C’est aussi l’anniversaire de Sabaton cette année, vous atteignez 20 ans de carrière. Quelle est la première chose à laquelle vous avez pensé quand vous l’avez réalisé ?
On ne regarde pas souvent en arrière avec Sabaton et ce qu’on a fait, accompli etc. Mais de temps en temps, ça arrive. Mais pour nous, c’est comme si il n’y avait pas encore 20 ans d’écoulés et nous n’étions pas spécialement emballés de faire quelque chose de spécial. On aurait sorti l’album de toute façon et je suis sûr que nous aurions sorti la chaîne historique aussi. Mais « Bismarck », c’est l’histoire qui est liée à ça, avec l’idée d’offrir quelque chose aux fans pour leur 20 années de fidélité. Ce n’est pas quelque chose du passé, mais quelque chose pour le futur. Et c’était le sujet le plus attendu pour une chanson de Sabaton, sauf peut-être Star Wars. Enfin, c’est pour ça que nous avons fait cette chanson.
Finalement, comment tu imagines Sabaton avec 20 années de plus ?
Je l’imagine similaire à ce que nous sommes aujourd’hui, avec juste un peu plus d’expérience, je suppose et toujours en train de grandir !

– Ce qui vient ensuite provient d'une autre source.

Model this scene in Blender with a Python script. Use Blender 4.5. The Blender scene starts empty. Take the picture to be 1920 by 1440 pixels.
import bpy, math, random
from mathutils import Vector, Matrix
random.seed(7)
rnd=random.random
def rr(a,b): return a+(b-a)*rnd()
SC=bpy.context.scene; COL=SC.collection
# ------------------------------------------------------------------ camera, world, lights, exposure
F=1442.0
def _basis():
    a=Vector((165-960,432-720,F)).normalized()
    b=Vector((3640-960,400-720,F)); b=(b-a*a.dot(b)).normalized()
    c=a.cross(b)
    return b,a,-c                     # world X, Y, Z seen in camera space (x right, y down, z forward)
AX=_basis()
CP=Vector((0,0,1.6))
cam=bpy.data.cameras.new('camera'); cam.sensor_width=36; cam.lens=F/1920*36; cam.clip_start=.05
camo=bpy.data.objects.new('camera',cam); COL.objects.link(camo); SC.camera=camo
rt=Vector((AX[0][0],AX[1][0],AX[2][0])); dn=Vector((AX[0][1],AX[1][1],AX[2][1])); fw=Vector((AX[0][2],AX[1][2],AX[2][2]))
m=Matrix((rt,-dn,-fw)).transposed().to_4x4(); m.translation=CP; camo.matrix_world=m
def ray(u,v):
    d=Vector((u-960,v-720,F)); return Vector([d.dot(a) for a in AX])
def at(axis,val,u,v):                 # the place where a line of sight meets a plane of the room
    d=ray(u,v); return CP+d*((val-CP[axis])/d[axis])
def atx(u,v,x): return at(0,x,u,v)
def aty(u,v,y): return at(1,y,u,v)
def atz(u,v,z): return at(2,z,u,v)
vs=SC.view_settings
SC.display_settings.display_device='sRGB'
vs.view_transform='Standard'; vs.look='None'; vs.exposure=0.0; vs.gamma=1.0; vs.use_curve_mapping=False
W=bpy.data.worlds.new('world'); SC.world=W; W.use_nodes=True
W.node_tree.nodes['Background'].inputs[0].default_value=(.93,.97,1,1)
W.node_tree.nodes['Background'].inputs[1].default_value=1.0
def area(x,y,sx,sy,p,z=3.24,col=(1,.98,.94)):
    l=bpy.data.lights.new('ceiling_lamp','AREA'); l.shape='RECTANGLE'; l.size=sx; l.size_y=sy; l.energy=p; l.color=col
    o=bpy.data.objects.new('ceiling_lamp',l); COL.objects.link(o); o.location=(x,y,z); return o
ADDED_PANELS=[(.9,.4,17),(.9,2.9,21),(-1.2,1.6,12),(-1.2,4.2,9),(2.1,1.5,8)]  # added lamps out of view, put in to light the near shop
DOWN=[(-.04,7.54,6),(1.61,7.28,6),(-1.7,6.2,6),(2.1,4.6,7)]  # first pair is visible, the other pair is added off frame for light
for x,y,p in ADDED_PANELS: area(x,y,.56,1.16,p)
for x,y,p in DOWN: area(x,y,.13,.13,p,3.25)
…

J’en avais maintenant terminé avec mes questions, mais les promoteurs n’étaient plus en vue. Donc, nous avons commencé à discuter de choses et d’autres. Il s’est avéré, au cours de la discussion, que Pär n’est pas seulement un membre de Sabaton, il gère beaucoup d’autres aspects dans les coulisses du groupe, comme prendre part à la réalisation des clips, le management du groupe et l’organisation de son propre festival, le « Sabaton Open Air Festival ». Il s’intéresse aussi beaucoup aux nouveaux et jeunes groupes suédois et plus encore, il les aide à se développer en faisant leur promotion. Pour lui, c’est vraiment important que la scène continue de grandir et de se diversifier pour qu’elle perdure. C’était une conversation réellement intéressante qui apportait une vision différente de l’artiste qui, au-délà d’être musicien au sein d’un des plus grands groupes actuels, demeure un individu investi et passionné.